En vacances à Pékin, fringuée de la tête au pied de vêtements apportés dans vos valises, vous croisez quelqu'un vêtu exactement comme vous. De la tête aux pieds. Non, vous ne rêvez pas...

Révolue, l'époque où il valait la peine de garder une partie de ses voyages à l'étranger pour le «magasinage local» ?

Il n'y a pas si longtemps, c'était exotique de rentrer à la maison avec du prêt-à-porter abordable et unique sans s'être ruiné dans les boutiques de designers. On courait chez Topshop à Londres, Anthropologie à New York ou Sandro à Paris.

Avec l'arrivée des Anthropologie, Forever 21, Sephora et autres H&M, Montréal n'a presque plus rien à envier côté magasinage aux autres capitales du monde. Même les boutiques indépendantes ou les détaillants canadiens - Simons et La Baie - tiennent maintenant des marques telles BB Dakota, MinkPink, Topshop ou Sandro.

«Du prêt-à-porter original, il en existe, mais c'est de plus en plus rare», lance Jacques Nantel, professeur de marketing à HEC Montréal spécialisé en consommation et commerce au détail.

La plupart des grandes chaînes étant présentes dans tous les centres-villes du monde, on peut croiser à Tokyo quelqu'un qui est habillé exactement comme nous! Finie, l'idée voulant que «la mode parisienne est deux ans en avance».

«Les parts de marché des gros joueurs sont en croissance. Et on retrouve maintenant les mêmes détaillants partout, précise Jacques Nantel. C'est la globalisation et on le voit beaucoup avec le commerce au détail.»

Le web a également contribué à faire tomber des frontières. Les amatrices de mode du monde consultent les mêmes blogues. Les mêmes boutiques en ligne. «Le commerce électronique suit une tendance de standardisation, souligne Jacques Nantel. La planète est rendue un village.»

La domination d'une chaîne comme H&M lui permet de produire et de vendre un gros volume de jupes à 5 $ et de jeans à 15 $, ce qui fait déborder la garde-robe des magasineuses compulsives.

Dans son livre, Overdres-sed: The Shockingly Cost of Cheap Fashion, la fashionista repentie Elizabeth Cline compare la soif des consommatrices pour les vêtements branchés à bas prix (qu'elle surnomme fast-fashion) au junk food. Elle-même en a été victime, décidant d'écrire son livre après avoir compté sept paires de souliers quasi identiques dans sa penderie.

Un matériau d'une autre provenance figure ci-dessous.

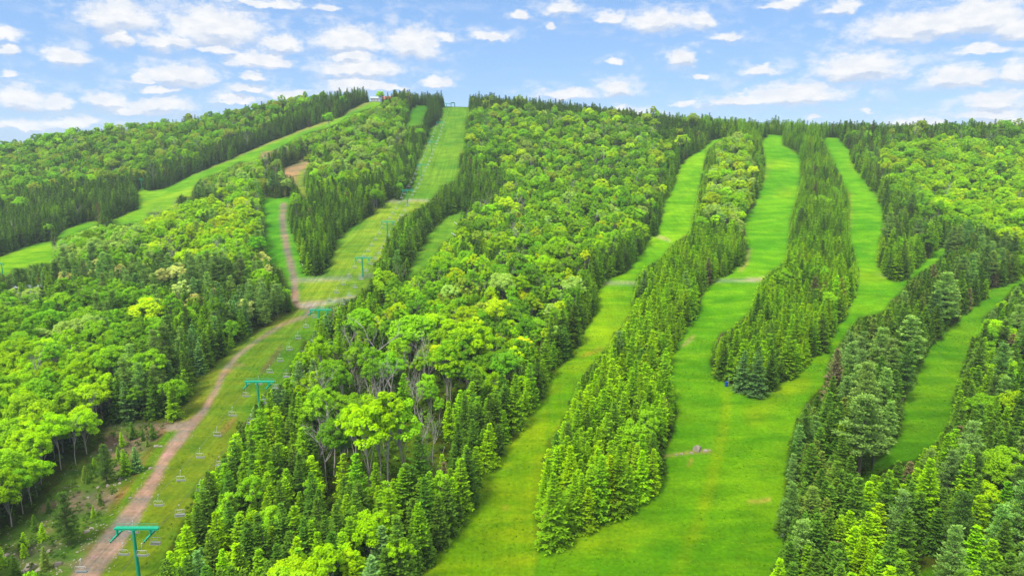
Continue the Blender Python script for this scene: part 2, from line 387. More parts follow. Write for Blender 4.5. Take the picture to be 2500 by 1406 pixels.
COLG = {'left': (.115,.30,.012), 'track_slope': (.075,.27,.012), 'lift': (.115,.275,.020), 'cut': (.10,.25,.018), 'upper_small': (.06,.20,.012),
        'middle': (.105,.285,.008), 'meadow': (.098,.315,.005), 'right': (.092,.290,.006), 'corner': (.08,.24,.008), 'bank': (.22,.24,.08)}
col = np.zeros(TX.shape+(3,)); col[:] = (.045, .085, .012)
for i, k in enumerate(TR): col[which == i+1] = COLG[k]
def soft(poly, c, a=1.0):
    m = inside(pxg, pyg, poly) & front
    col[m] = col[m]*(1-a) + np.array(c)*a
# yellowish and darker zones seen in the photo's turf
soft(P(936,491,1050,488,1040,500,1000,520,930,640,912,690,880,715,735,740,745,690,800,672,820,600,870,560), (.20,.32,.030), .65)
soft(P(1466,712,1545,700,1540,760,1480,860,1400,960,1300,1130,1240,1300,1200,1406,1150,1560,1290,1560,1320,1330,1330,1150,1380,1010,1450,880,1300,1010,1330,930,1440,810), (.135,.29,.010), .5)
soft(P(1050,1380,1160,1190,1290,1010,1340,1000,1310,1250,1320,1330,1300,1406,1280,1560,930,1560), (.15,.29,.010), .5)
soft(P(0,626,130,590,130,642,60,655,0,665,-400,800,-400,720), (.15,.34,.006), .6)
soft(P(340,495,430,470,470,460,480,485,430,510,350,520), (.22,.38,.02), .5)
soft(P(560,1140,620,900,760,780,780,760,700,780,560,880,480,960,460,1040,380,1150,300,1300,260,1406,340,1406,480,1220), (.165,.27,.030), .55)
soft(P(438,1028,445,994,478,921,521,894,548,864,612,821,668,787,739,754,735,775,640,830,560,880,525,950,480,1030), (.20,.27,.045), .55)
# yellow tyre line over the meadow
yl = [(1775,965,13),(1772,1020,16),(1757,1090,18),(1735,1180,17),(1700,1290,20),(1660,1380,24),(1620,1500,28)]
q = seg_dist(pxg, pyg, yl); a = np.clip(1.25-q, 0, 1)[..., None]*((which == list(TR).index('meadow')+1)[..., None])*.42
col = col*(1-a) + np.array((.21, .36, .003))*a
q = seg_dist(pxg, pyg, [(1840,1010,30),(1900,960,34),(1960,930,24)]); a = np.clip(1.3-q, 0, 1)[..., None]*.45*((which == list(TR).index('meadow')+1)[..., None])
col = col*(1-a) + np.array((.19, .33, .004))*a
for (cx, cyy, rx, ry, aa) in [(2110,675,70,14,.45),(1920,470,30,14,.5),(1900,400,40,12,.3),(2090,400,20,16,.4),(1550,1290,160,26,.25),(1880,870,160,20,.2),(1740,560,50,30,.1),(1480,1330,110,14,.35)]:
    q = np.hypot((pxg-cx)/rx, (pyg-cyy)/ry); a = np.clip(1.5-q, 0, 1)[..., None]*aa*(grass[..., None])
    col = col*(1-a) + np.array((.20, .36, .004))*a
br = inside(pxg, pyg, BRUSH) & front
_m = np.clip((_vn(TX, TY, 11., 4)*.6 + _vn(TX, TY, 3.7, 5)*.4 - .36)*4.5, 0, 1)[..., None]
_bc = np.array((.24, .18, .095))*(1-_m) + np.array((.10, .20, .02))*_m
col = np.where((br & ~dirt)[..., None], _bc, col)
scr = (inside(pxg, pyg, DIRT_SCRUB)) & front; col[scr] = (.20, .17, .09)
mg = inside(pxg, pyg, MARGIN) & front; col[mg] = (.15, .24, .04)
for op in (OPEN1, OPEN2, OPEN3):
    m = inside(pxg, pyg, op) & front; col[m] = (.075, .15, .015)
# brown worn margins beside the left slope
q = seg_dist(pxg, pyg, [(900,250,4),(850,270,6),(800,294,6),(735,316,5),(635,356,4),(551,393,3),(468,426,2)]); a = np.clip(1.6-q, 0, 1)[..., None]*.75*grass[..., None]
col = col*(1-a) + np.array((.26, .24, .11))*a
for ln, c, aa in [([(640,905,5),(662,880,7),(688,845,4)], (.17,.14,.09), .8), ([(536,1062,6),(556,1040,8),(575,1020,4)], (.20,.16,.09), .7),
              ([(1666,845,2),(1682,832,3),(1694,820,2)], (.42,.34,.22), .9), ([(1620,1113,2),(1660,1108,2.2),(1700,1102,3),(1732,1101,4)], (.40,.31,.20), .9),
              ([(1682,1135,3),(1688,1122,4)], (.35,.30,.10), .8), ([(1820,1226,1.5),(1850,1223,2),(1880,1219,3)], (.40,.34,.18), .8), ([(1420,871,2),(1440,862,4),(1470,852,3)], (.26,.17,.08), .6),
              ([(660,432,2)]*2, (.3,.2,.1), 0), ([(430,860,1)]*2, (0,0,0), 0), ([(1230,1240,4),(1238,1238,4)], (.27,.26,.16), .6),
              ([(555,908,5),(575,890,5),(600,892,2)], (.40,.33,.22), .6), ([(745,742,6),(790,740,6)], (.42,.31,.22), .8), ([(1808,660,4),(1822,640,5),(1830,610,4)], (.27,.23,.12), .7),
              ([(2075,470,3),(2077,510,4),(2074,560,3)], (.24,.27,.05), .5), ([(2108,420,5),(2130,455,5)], (.24,.26,.06), .5), ([(1880,400,3),(1866,440,4)], (.24,.27,.05), .4)]:
    if aa == 0: continue
    q = seg_dist(pxg, pyg, ln); a = np.clip(1.5-q, 0, 1)[..., None]*aa
    col = col*(1-a) + np.array(c)*a
a = np.clip((1.25-dq)/.45, 0, 1)[..., None]; col = col*(1-a) + np.array((.31, .245, .160))*a
# ruts: two lighter wheel lines
a = (np.exp(-((dq-.45)/.16)**2)*(dq < 1))[..., None]*.45; col = col*(1-a) + np.array((.45, .36, .26))*a
# grass keeps growing between the wheel lines on the middle stretch
a = (np.exp(-(dq/.30)**2)*np.exp(-((pyg-935)/75.)**2)*(pxg > 440)*np.clip(_vn(TX, TY, 6., 9)*2-.4, 0, 1))[..., None]*.85; col = col*(1-a) + np.array((.14, .24, .03))*a
a = np.clip((1.4-wq)/.6, 0, 1)[..., None]*.85; col = col*(1-a) + np.array((.52, .47, .34))*a
a = inside(pxg, pyg, DIRTY) & front; col[a] = (.25, .195, .14)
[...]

Si certaines personnes abusent indéniablement du «fast-fashion», c'est plutôt une bonne chose de voir la mode se démocratiser aux quatre coins de la planète et devenir accessible à toutes les classes sociales. «La classe supérieure est de plus en plus petite, explique Jacques Nantel. Au moment où vous avez un clivage dans la distribution des revenus, vous avez de moins en moins de personnes qui peuvent acheter des créations originales et exclusives.»

Et on ne le répétera jamais assez: mieux vaut acheter une paire de bottes à 150 $ dont on raffole plutôt que d'acheter trois paires qu'on aime bien à 50 $ parce qu'elles ne sont pas chères...

Ne boudons pas les H&M et Zara pour autant. Il suffit de modérer sa consommation et de cultiver son propre style.

Plusieurs femmes sont adeptes du «mix and match»: elles peuvent très bien porter un cardigan noir Gap passe-partout par-dessus une robe d'une designer montréalaise comme Eve Gravel ou Valérie Dumaine.

C'est une façon de ne pas se ruiner, sans croiser son sosie vestimentaire dans le métro de Montréal ou de New York.